In many scientific experiments, the data annotating cost constraints the pace for testing novel hypotheses. Yet, modern machine learning pipelines offer a promising solution, provided their predictions yield correct conclusions. We focus on Prediction-Powered Causal Inferences (PPCI), i.e., estimating the treatment effect in an unlabeled target experiment, relying on training data with the same outcome annotated but potentially different treatment or effect modifiers. We first show that conditional calibration guarantees valid PPCI at population level. Then, we introduce a sufficient representation constraint transferring validity across experiments, which we propose to enforce in practice in Deconfounded Empirical Risk Minimization, our new model-agnostic training objective. We validate our method on synthetic and real-world scientific data, solving impossible problem instances for Empirical Risk Minimization even with standard invariance constraints. In particular, for the first time, we achieve valid causal inference on a scientific experiment with complex recording and no human annotations, fine-tuning a foundational model on our similar annotated experiment.
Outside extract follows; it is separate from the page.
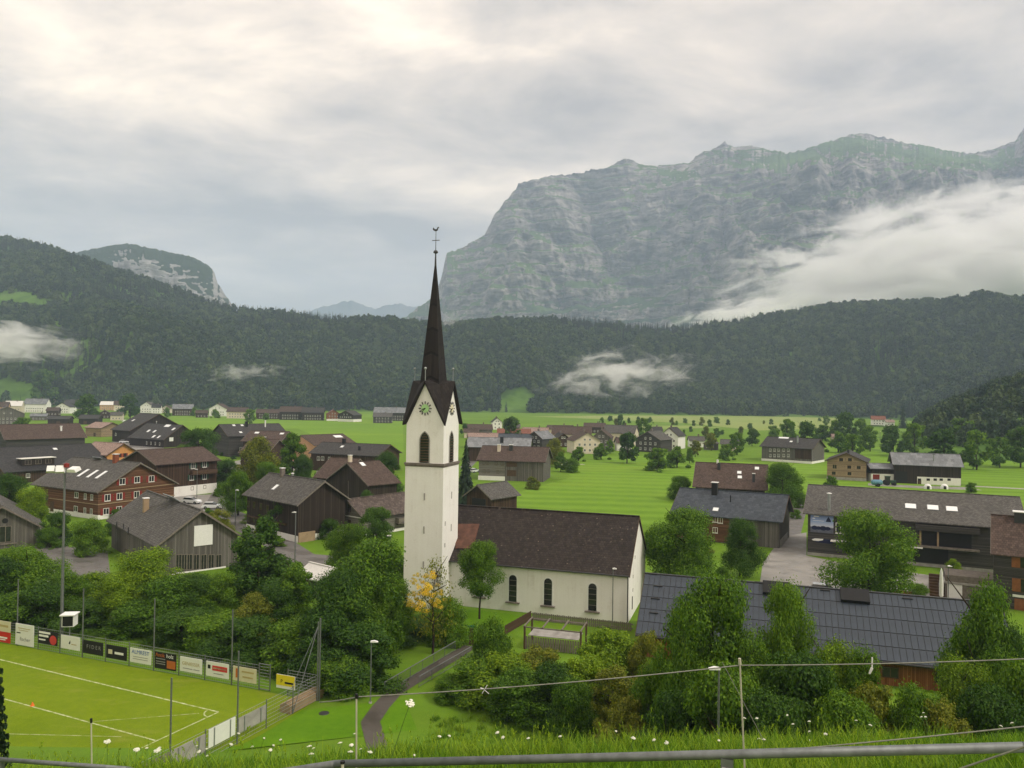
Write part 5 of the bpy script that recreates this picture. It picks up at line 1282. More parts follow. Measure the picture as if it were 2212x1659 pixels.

翻译：在许多科学实验中，数据标注成本限制了检验新假设的进度。然而，现代机器学习流程提供了一个有前景的解决方案，前提是它们的预测能够得出正确的结论。我们聚焦于预测驱动的因果推断（PPCI），即在未标注的目标实验中估计处理效应，依赖于具有相同标注结果但处理或效应修饰变量可能不同的训练数据。我们首先证明条件校准保证了群体层面PPCI的有效性。随后，我们引入了一种在实验间传递有效性的充分表征约束，并提出在实践中通过去混淆经验风险最小化——我们提出的新型模型无关训练目标——来实施该约束。我们在合成与真实世界科学数据上验证了所提方法，解决了即使施加标准不变性约束时经验风险最小化也无法处理的问题实例。特别地，我们首次在具有复杂记录且无人为标注的科学实验上实现了有效的因果推断，方法是在我们类似的标注实验上对基础模型进行微调。